North American equity markets continued to rally in July, bringing the winning streak of the S&P to five months. The Fund generated a NAV total return of 1.1% during the month, outperforming the benchmark return of 0.8%. Given the increasingly positive market narrative, which includes cooling inflation, robust earnings, the end of monetary tightening and firming growth, the recent momentum is likely to continue.
Market breadth is a key factor to gauge the sustainability of the recent market rally. We are encouraged by the July outperformance of certain sectors that lagged in H1, including energy and financials. The TSX composite has lagged the tech-concentrated S&P 500 by more than 12% year-to-date, leaving plenty of runway for sustained outperformance.
The valuation gap between Canadian and US stocks has widened, presenting a compelling opportunity for UK investors seeking North American equity exposure. Many of Canada’s cyclical sectors are trading well below long-term average price to earnings multiples, including energy (55% of long-term average), real estate (78% of long-term average) and financials (80% of long-term average). Canadian equities are offering approximately twice the equity risk premium as the US, a dynamic that has only occurred 6.3% of the time since 2000. As a result, we believe the current risk/reward profiles of Canadian investments are significantly more attractive versus the US.

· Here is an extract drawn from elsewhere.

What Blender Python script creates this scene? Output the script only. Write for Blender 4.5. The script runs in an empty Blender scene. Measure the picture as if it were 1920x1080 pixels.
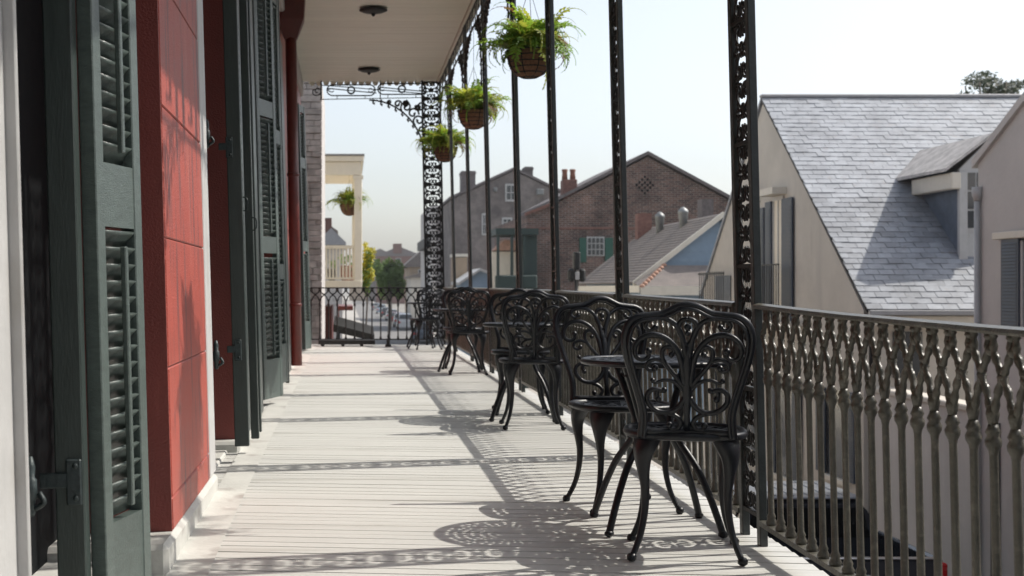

In addition to short-term market dislocations, we are seeing a growing set of long-term opportunities stemming from a robust US capital expenditure cycle over the coming decade. Canada is the US’s largest trading partner in goods and services, with nearly $1.3 trillion in bilateral trade since 2022. The Biden Administration’s two landmark infrastructure bills – the $1 trillion Infrastructure and Jobs Act and the $780 billion Inflation Reduction Act – will provide a plethora of opportunities for Canadian companies that sell products and services in the US. Accelerating decarbonization and the embrace of sustainable energy is at the core of our view. For example, the Inflation Reduction Act includes $370 billion of funding for improving energy security and accelerating clean energy transitions. Our holdings in Canadian energy and utilities have significant exposure to US markets and are positioned to benefit from elevated investments in renewables and grid improvements. The US LNG industry is also expected to experience rapid growth over the coming decade, expanding its export capacity from 13 Bcf/d to over 30 Bcf/d by 2030. Our holdings in Canadian natural gas companies and pipelines will benefit from billions of dollars being spent on bringing Canadian and US natural gas to LNG export terminals.
The voluntary production cuts announced by OPEC+ in April, together with Saudi Arabia’s unilateral cut of 1 million barrels per day in July are beginning to have their desired effects. WTI crude futures increased 15.7% in July while US crude stocks experienced the largest weekly draw since the EIA began tracking weekly data in 1982. Our positions in energy producers performed well this month, highlighted by Whitecap Resources and Tourmaline generating total returns of 14.1% and 9.5%, respectively.